Telling has no trace of sweating. It goes against the swelling feeling of an exhausted head that has wrestled to fine-tune a thought. Telling has a hint of a biblical miracle: an ordinary shepherd finds himself on the mountaintop to discover the flame of divine inspiration or illiterate man suddenly realizes that he can indeed read.

Persian lexicon aside, there was the example of all those formidable role models who never spoke of writing as anything less than magical. Shamlou has always been portrayed as a possessed man. He was alleged to be struck with inspiration in the middle of parties, where he would simply abandon all company to be alone in a corner, jotting down notes.
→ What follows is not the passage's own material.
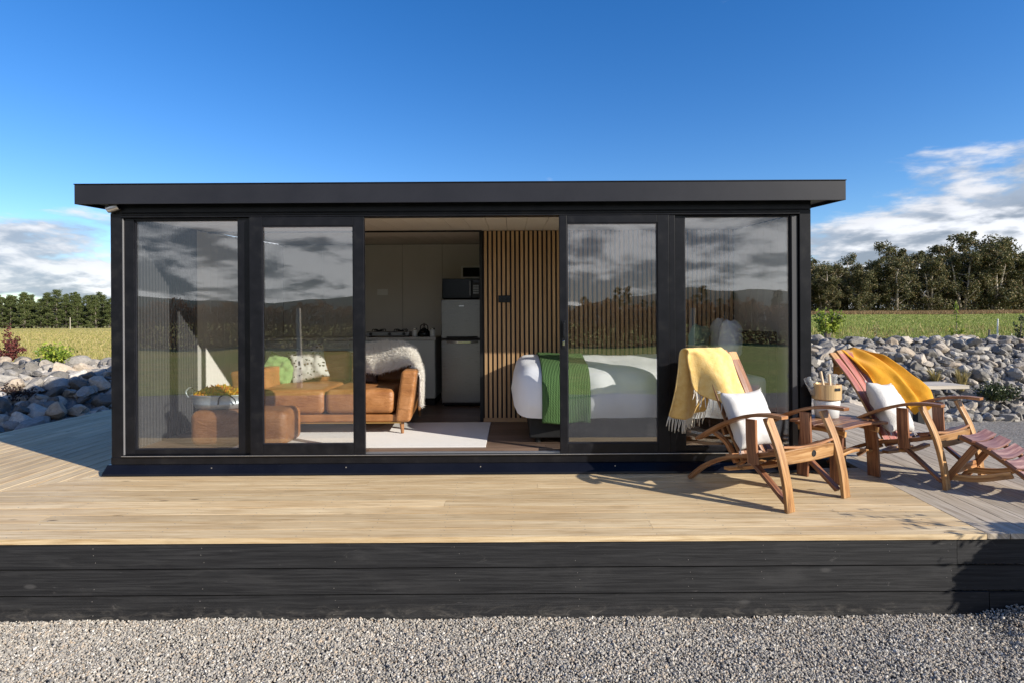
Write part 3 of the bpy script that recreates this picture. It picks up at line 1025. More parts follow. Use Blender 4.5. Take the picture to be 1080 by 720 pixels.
JOINTS = [-1.9, 0.9, -3.2, 2.0, -0.5, 1.6, -2.6, 0.2, -1.2, 2.4, -3.0, 0.6]
for k in range(nb):
    y0 = DY + k * bw + (0 if k == 0 else 0.0048)
    y1 = DY + (k + 1) * bw - 0.0048
    j = JOINTS[k % 12]
    spans = [(None, j - 0.001), (j + 0.001, None)] if k % 3 else [(None, None)]
    for (a, bb) in spans:
        pts = [((seam_l(y0) if a is None else a), y0), ((seam_r(y0) - 0.003 if bb is None else bb), y0),
               ((seam_r(y1) - 0.003 if bb is None else bb), y1), ((seam_l(y1) if a is None else a), y1)]
        poly_board(w, pts, -0.034, 0.0, 'x')
for k in range(nb):
    for q in range(21):
        for dd in (0.03, bw - 0.03):
            xx = -5.4 + q * 0.45 + 0.012 * math.sin(k * 5 + q * 3 + dd * 50)
            yy = DY + k * bw + dd
            if seam_l(yy) + .03 < xx < seam_r(yy) - .03:
                w.lathe([(0.0042, -0.0004), (0.0040, 0.0006)], 8, (xx, yy, 0), mi=1)
shift(w).build('front_decking', ['deck', 'nail'], deck, 0.0)
# left boards run front to back, cut on the mitre
w = MB()
x = -6.30
while x < XL - 0.05:
    x1 = min(x + bw - 0.009, XL - 0.035)
    ya0 = max(DY, FY + (x - XL + 0.03) + 0.004)
    ya1 = max(DY, FY + (x1 - XL + 0.03) + 0.004)
    jj = 6.3 + random.random() * 2.2
    poly_board(w, [(x, ya0), (x1, ya1), (x1, jj), (x, jj)], -0.034, 0.0, 'y')
    poly_board(w, [(x, jj + 0.002), (x1, jj + 0.002), (x1, 10.2), (x, 10.2)], -0.034, 0.0, 'y')
    x += bw
shift(w).build('left_decking', 'deck', deck, 0.0012)['label'] = 'deck boards running back along the sofa end of the cabin'
# right boards run front to back, parallel with the slanting seam
w = MB()
k = 0
while True:
    o0 = k * bw + 0.003
    o1 = (k + 1) * bw - 0.003
    if o0 > 1.85:
        break
    ys0, ys1 = DY + 0.004, 9.2
    jj = 4.6 + random.random() * 2.5
    for (a, bb) in ((ys0, jj), (jj + 0.002, ys1)):
        poly_board(w, [(seam_r(a) + o0, a), (seam_r(a) + o1, a), (seam_r(bb) + o1, bb), (seam_r(bb) + o0, bb)], -0.034, 0.0, 'y')
    k += 1
shift(w).build('right_decking', 'deck_grey', deck, 0.0012)['label'] = 'deck boards running back under the chairs'
# black riser boards
RH = (-GZ - 0.036) / 3
for k in range(3):
    z1 = -0.036 - k * RH
    z0 = z1 - RH + 0.009 if k < 2 else GZ - 0.02
    w = MB()
    xj = (2.75, 2.72, 2.95)[k]
    w.box((-6.4, DY + 0.012 + k * 0.0015, z0), (xj, DY + 0.034, z1))
    w.box((xj + 0.006, DY + 0.016 + (0.006 if k == 1 else 0), z0 + 0.002), (5.0, DY + 0.038, z1 - 0.004))
    for xn in (-2.6, -1.93, -1.1, -0.35, 0.4, 1.1, 1.55, 2.0, 2.33, 2.7):      # nails
        for dz in (0.03, 0.072, 0.118):
            if math.sin(xn * 37 + dz * 900 + k * 5) < -0.55:
                continue
            n0 = len(w.v)
            w.lathe([(0.0028, 0.0), (0.002, 0.0012)], 6, (0, 0, 0), mi=1)
            for i in range(n0, len(w.v)):
                a, b_, c = w.v[i]
                w.v[i] = (a + xn + 0.016 * math.sin(k * 7 + xn * 9 + dz * 60), DY + 0.0115 + k * 0.0015 - c, b_ - 0.036 - k * RH - dz)
    shift(w).build('riser_board', ['riser', 'nail'], deck, 0.0)
w = MB()   # sub-frame under the boards
for yy in (4.2, 5.6, 7.2, 8.8):
    w.box((-6.25, yy, -0.3), (4.6, yy + 0.05, -0.036))
w.box((-6.28, 3.6, GZ), (-6.24, 10.1, -0.0365))
shift(w).build('joist', 'riser', deck)


# ------------------------------------------------------------------ gravel stones lying in front of the deck (countless)
def ico(sub):
    bm = bmesh.new()
    bmesh.ops.create_icosphere(bm, subdivisions=sub, radius=1.0)
    v = np.array([x.co[:] for x in bm.verts])
    f = np.array([[q.index for q in x.verts] for x in bm.faces])
    bm.free()
    return v, f


def rot_mats(n, r):
    q = r.normal(size=(n, 4)); q /= np.linalg.norm(q, axis=1, keepdims=True)
    w_, x_, y_, z_ = q.T
    return np.stack([np.stack([1 - 2 * (y_**2 + z_**2), 2 * (x_*y_ - z_*w_), 2 * (x_*z_ + y_*w_)], -1),
                     np.stack([2 * (x_*y_ + z_*w_), 1 - 2 * (x_**2 + z_**2), 2 * (y_*z_ - x_*w_)], -1),
                     np.stack([2 * (x_*z_ - y_*w_), 2 * (y_*z_ + x_*w_), 1 - 2 * (x_**2 + y_**2)], -1)], 1)


def stones(cent, size, r, sub=1, jitter=0.28, flat=(0.55, 1.0)):
    bv, bf = ico(sub)
    n = len(cent)
    v = bv[None] * (1 + r.uniform(-jitter, jitter, (n, len(bv), 1)))
    v = v * (size[:, None, None] * np.stack([r.uniform(0.8, 1.3, n), r.uniform(0.7, 1.1, n), r.uniform(flat[0], flat[1], n)], -1)[:, None, :])
    v = np.einsum('nij,nkj->nki', rot_mats(n, r), v) + cent[:, None, :]
    f = bf[None] + (np.arange(n) * len(bv))[:, None, None]
    return v.reshape(-1, 3), f.reshape(-1, 3)


N = 130000
gx_ = rng.uniform(-3.6, 4.4, N)
gy_ = 2.35 + (DY + 0.01 - 2.35) * rng.random(N) ** 0.9
gs = rng.uniform(0.0034, 0.0078, N) * np.where(rng.random(N) < 0.05, 1.6, 1.0)
und = 0.012 * np.sin(gx_ * 3.1 + gy_ * 2.0) + 0.010 * np.sin(gx_ * 7.3 - gy_ * 5.0 + 1.0)
gz_ = GZ + 0.017 + und * 0.45 + rng.random(N) * 0.009
# a low heap of stones where the deck front turns at the right
heap = np.exp(-((gx_ - 3.15) / 0.28) ** 2 - ((gy_ - 3.4) / 0.22) ** 2)
gz_ += 0.10 * heap * rng.random(N)
gv, gf = stones(np.stack([gx_, gy_, gz_], -1), gs, rng)
tag(np_mesh('gravel', gv, gf, 'stone'), kind='stuff', label='loose crushed grey gravel in front of the deck')

# ------------------------------------------------------------------ boulders
rk = random.Random(11)
protos, proto_v, proto_f = [], [], []
for k in range(12):
    bm = bmesh.new()
    bmesh.ops.create_icosphere(bm, subdivisions=3, radius=0.5)
    off = Vector((k * 7.3, k * 3.1, 1.7))
    planes = [(Vector((rk.gauss(0, 1), rk.gauss(0, 1), rk.gauss(0, 1))).normalized(), rk.uniform(0.26, 0.40)) for _ in range(13)]
    for v in bm.verts:
        p = v.co.copy()
        for (nn, dd) in planes:       # soft flats
            ex = p.dot(nn) - dd
            if ex > 0:
                p -= nn * ex * 0.97
        p *= 1 + 0.16 * mnoise.noise(p * 2.2 + off) + 0.08 * mnoise.noise(p * 6 + off)
        v.co = Vector((p.x * 1.25, p.y * 0.95, p.z * 0.78)) * 1.2
    me = bpy.data.meshes.new('boulder')
    bm.to_mesh(me)
    proto_v.append(np.array([v.co[:] for v in bm.verts])); proto_f.append(np.array([[q.index for q in f.verts] for f in bm.faces]))
    bm.free()
    me.materials.append(M['boulder'])
    protos.append(me)

cand = []
row = 0
y = 10.45
while y < 13.2:
    x = 0.50 * y + (0.10 if row % 2 else 0)
    while x < 0.96 * y:
        xx, yy = x + rk.uniform(-.08, .08), y + rk.uniform(-.07, .07)
        cand.append((xx, yy, height(xx, yy) + rk.uniform(.0, .10), rk.choice((.13, .15, .17, .2, .23, .30)) * rk.uniform(.85, 1.15), 0))
        x += 0.205
    y += 0.15
    row += 1
row = 0
y = 6.9
while y < 12.6:
    x = -0.96 * y + (0.13 if row % 2 else 0)
    while x < min(-6.45, -0.66 * y):
        xx, yy = x + rk.uniform(-.09, .09), y + rk.uniform(-.08, .08)
        cand.append((xx, yy, height(xx, yy) + rk.uniform(.0, .12), rk.choice((.16, .2, .23, .27, .34)) * rk.uniform(.85, 1.15), 1))
        x += 0.26
    y += 0.21
    row += 1


def in_view(c):
    q = c[0] / c[1]
    return (0.525 < q < 0.91) or (-0.91 < q < -0.69)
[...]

His urge would have such immediacy that he would find himself unable to postpone it by waiting for a more appropriate time or locating a notebook or piece of paper. He wrote on the flap of matchbooks and on cigarettes wrappings.

Forough Farrokhzad referred to her own creative bouts as "happy sicknesses," thus doing her part in mystifying the act. In a collegial tête-à-tête, the poet Mani, whispered the question in my ear, "So, Roya, when does it come to you?" and quickly proceeded, "It kills me when it doesn't come." He too talked about writing like some unstoppable human urge, like desire or hunger.

With the wisdom of such literary predecessors, I sat to write my tome some nine months ago. Day after day, no muse leapt before my eyes, but only a solitary cursor on a blank monitor screen in a most ordinary landscape of File, Edit, View, Insert, Format, Tools, Table, Window and Help. In that lineup, Help was the only word that stirred my imagination. I wrote an uninspired line and then stared at it. I bolded it, italicized it, underlined it and it still remained as uninspired as ever.

One by one, I pulled down the menus, like a lone woman in a bar, hoping for an uplifting song to come out of a broken jukebox. And when weeks went by and my lines did not shed their flatness, I could do little but think about my predicament. Nights went by without a wink. And still, I descended the stairs day after day, poured myself a cup of tea and reported to my desk. Some days, I had the same anxious feeling of my New York Mondays.

Lightening finally struck, but not in the way that I had expected. It was not among a party crowd that I first sighted the muse. Nor did my sickness, my insomnia, feel happy at all. And the natural "coming" that Mani spoke of, alas never blessed me. But I made a wholly new discovery. I learned that the push to write is against human nature. The process I underwent on a daily basis was best captured by a professional athlete, who likened her daily running routine as exposing herself to getting hit by a hundred nails. To subject my mind to the rigors of true writing is to choose to sit on a chair of nails from nine to five, every day.

Physicists described it best by saying that the inclination of all objects is to be in a state of chaos. That goes for writing too. The mind prefers not to examine every word, write a sentence and examine the relationship of the new sentence to the one before and ask itself, at every period, whether the latest sentence tells with utmost clarity what the writer meant. The mind would rather not have to inspect whether one paragraph follows the logic of another. If forced, it would much rather spew a few metaphors here and there and leave it to pretty ambiguities to finish the job of an unrefined idea.

To do the kind of writing that I needed to do, I had to first unlearn most of my Iranian education. Writing is not telling. I stopped looking for inspiration to come from some superhuman heaven. The seat of writing is in the human mind. Its manifestation not only expresses the passion of that mind but also its fashion -- how a mind sees and deciphers the world and how it presents that learning with clarity and simplicity.

Though they never articulated it, masters such as Forough and Shamlou must have known this truth. They knew that only the artisan can give birth to the artist. And yes, writing can be both magical and miraculous, once that unmentionable part reconciles with the daily touch of a chair of nails.